Write out, word for word, the stretch of lines beginning at the one with "Recreate this scene" and ending at the one with "COL = S.collection", omitting the images.

= Input data =
§ §

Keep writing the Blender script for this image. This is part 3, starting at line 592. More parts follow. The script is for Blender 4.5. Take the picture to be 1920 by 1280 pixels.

§ §

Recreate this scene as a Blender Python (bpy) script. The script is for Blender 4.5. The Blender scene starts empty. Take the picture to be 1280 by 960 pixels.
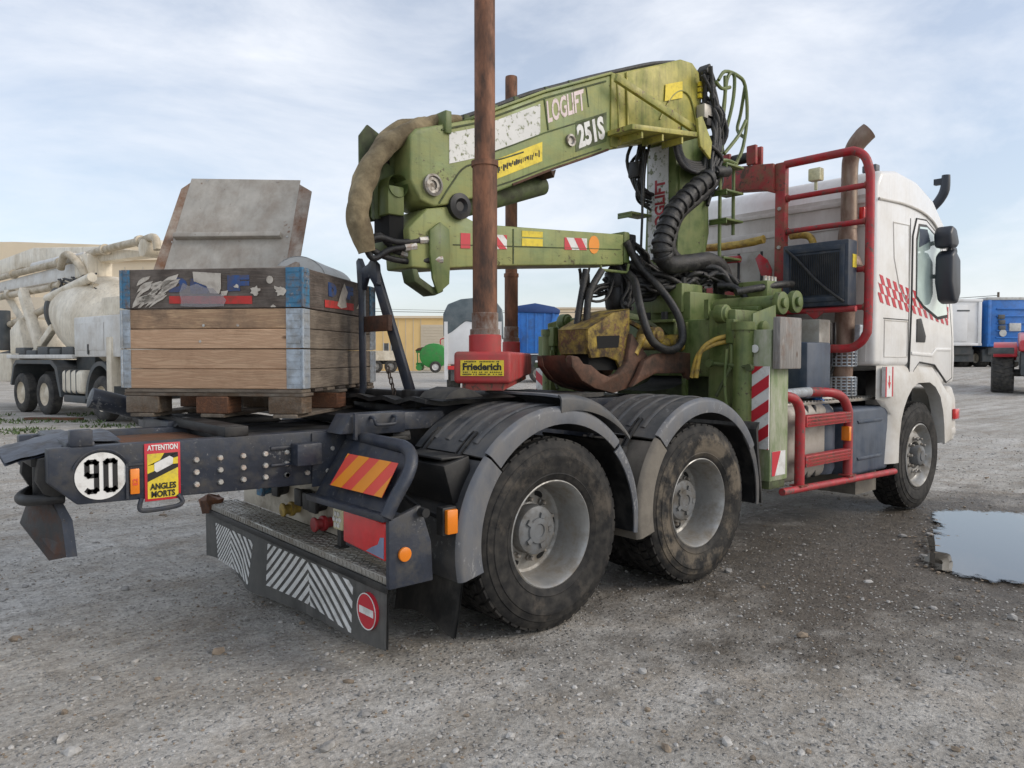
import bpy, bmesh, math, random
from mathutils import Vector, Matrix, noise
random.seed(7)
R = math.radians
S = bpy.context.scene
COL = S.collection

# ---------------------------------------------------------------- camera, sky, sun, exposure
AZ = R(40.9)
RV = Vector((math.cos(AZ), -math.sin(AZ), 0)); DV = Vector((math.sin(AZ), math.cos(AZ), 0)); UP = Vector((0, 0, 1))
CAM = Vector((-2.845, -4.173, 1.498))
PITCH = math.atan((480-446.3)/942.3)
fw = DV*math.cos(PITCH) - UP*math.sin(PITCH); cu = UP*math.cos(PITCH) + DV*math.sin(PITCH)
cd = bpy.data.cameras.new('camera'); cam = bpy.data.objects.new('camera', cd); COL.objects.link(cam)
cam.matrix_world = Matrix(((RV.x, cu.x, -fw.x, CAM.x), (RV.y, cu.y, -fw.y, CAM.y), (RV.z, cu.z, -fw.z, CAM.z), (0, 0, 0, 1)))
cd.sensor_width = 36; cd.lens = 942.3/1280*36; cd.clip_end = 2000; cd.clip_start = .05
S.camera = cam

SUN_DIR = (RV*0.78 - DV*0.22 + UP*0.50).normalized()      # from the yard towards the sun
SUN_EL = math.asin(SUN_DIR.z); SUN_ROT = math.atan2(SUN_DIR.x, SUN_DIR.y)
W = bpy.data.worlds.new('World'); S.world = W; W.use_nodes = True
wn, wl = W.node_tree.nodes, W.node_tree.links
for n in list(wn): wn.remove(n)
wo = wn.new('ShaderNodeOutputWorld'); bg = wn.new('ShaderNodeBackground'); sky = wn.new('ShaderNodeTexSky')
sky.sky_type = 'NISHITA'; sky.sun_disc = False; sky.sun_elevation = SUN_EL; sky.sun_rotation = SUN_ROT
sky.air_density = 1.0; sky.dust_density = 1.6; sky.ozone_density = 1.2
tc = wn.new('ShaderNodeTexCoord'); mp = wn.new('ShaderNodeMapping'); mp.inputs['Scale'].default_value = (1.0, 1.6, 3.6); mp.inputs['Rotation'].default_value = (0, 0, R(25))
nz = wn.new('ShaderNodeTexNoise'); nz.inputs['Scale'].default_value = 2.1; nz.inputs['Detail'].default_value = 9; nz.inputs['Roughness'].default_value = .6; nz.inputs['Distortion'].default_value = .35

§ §

= Answer to this problem =
Recreate this scene as a Blender Python (bpy) script. The script is for Blender 4.5. The Blender scene starts empty. Take the picture to be 1280 by 960 pixels.
import bpy, bmesh, math, random
from mathutils import Vector, Matrix, noise
random.seed(7)
R = math.radians
S = bpy.context.scene
COL = S.collection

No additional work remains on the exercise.